Do They Actually Let Patriots Serve Anymore?

August 9, 2006

First came the ideological litmus test for the Pentagon brass (not to mention the State Department).

Then came the graft and corruption test, imposed by the smirking chimp himself (you had to be a devotee graft and corruption to keep your stars).

And what trifecta would be complete without a religious litmus test for cadets at the various military academies?

Meanwhile the military lowered the bar and started taking in Nazis, high school drop-outs, and people with “personality disorders” who are all about the signing bonus and “kill[ing] ’em all.”

Thank God they’re keeping the queers out, though!

Openly gay people are prohibited from serving in the U.S. military under a 1993 policy known as “don’t ask, don’t tell.” The military can’t ask if a service member is gay, but those who say they are gay are discharged.

The U.S. military argues that barring gays from the military is critical to maintaining a unit’s “cohesion,” the trust among service members crucial to combat effectiveness.
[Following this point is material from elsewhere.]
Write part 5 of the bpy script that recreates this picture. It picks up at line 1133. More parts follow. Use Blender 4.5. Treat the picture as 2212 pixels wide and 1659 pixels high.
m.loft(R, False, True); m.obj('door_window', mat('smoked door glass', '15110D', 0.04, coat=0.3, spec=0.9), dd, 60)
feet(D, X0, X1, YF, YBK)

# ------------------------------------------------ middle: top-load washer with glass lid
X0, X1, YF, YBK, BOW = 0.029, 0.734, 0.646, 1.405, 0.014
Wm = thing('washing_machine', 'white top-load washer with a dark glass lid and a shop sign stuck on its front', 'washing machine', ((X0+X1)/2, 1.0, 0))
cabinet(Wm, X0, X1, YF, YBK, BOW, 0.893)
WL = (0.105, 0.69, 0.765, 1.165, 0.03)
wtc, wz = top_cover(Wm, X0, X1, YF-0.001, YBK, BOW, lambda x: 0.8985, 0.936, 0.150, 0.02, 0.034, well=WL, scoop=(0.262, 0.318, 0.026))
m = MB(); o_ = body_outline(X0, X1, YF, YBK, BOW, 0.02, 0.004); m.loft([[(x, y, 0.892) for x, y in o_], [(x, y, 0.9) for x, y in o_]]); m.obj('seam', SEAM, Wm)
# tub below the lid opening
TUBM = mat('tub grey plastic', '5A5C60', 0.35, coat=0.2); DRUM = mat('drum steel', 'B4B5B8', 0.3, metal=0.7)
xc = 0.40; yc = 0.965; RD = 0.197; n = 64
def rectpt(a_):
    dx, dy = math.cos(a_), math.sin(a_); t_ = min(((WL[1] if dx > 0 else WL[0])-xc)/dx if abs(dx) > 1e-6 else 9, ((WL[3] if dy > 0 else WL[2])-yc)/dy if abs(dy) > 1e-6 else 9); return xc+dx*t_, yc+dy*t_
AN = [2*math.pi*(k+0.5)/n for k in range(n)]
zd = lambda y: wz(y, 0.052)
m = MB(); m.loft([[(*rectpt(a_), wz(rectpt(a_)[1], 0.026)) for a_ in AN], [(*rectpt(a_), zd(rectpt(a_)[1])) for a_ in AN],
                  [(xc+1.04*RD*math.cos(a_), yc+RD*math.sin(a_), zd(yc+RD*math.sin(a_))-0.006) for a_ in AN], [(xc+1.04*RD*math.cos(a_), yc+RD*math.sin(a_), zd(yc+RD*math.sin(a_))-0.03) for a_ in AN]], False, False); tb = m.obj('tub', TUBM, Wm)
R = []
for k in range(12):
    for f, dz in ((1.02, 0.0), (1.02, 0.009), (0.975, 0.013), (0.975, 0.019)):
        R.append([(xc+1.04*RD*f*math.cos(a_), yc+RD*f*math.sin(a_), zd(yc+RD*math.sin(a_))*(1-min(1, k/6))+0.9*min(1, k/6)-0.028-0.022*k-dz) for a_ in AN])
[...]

Harassment of gays, however, is prohibited. The
Pentagon, in a 2000 memo to the armed services and commanders, said “mistreatment, harassment, and inappropriate comments or gestures” based on sexual orientation were not acceptable.

On the Navy’s USS Theodore Roosevelt aircraft carrier, for example, anti-gay statements and jokes are on display and have been incorporated into a video about the F-14 Tomcat fighter aircraft, recently shown to reporters on the carrier.

Pilots on the Roosevelt sported T-shirts, also shown to reporters including a Reuters correspondent, that said, “I’m a Tomcat guy and you’re a homo.” The commander of the fighter squadron, in fact, wore the shirt.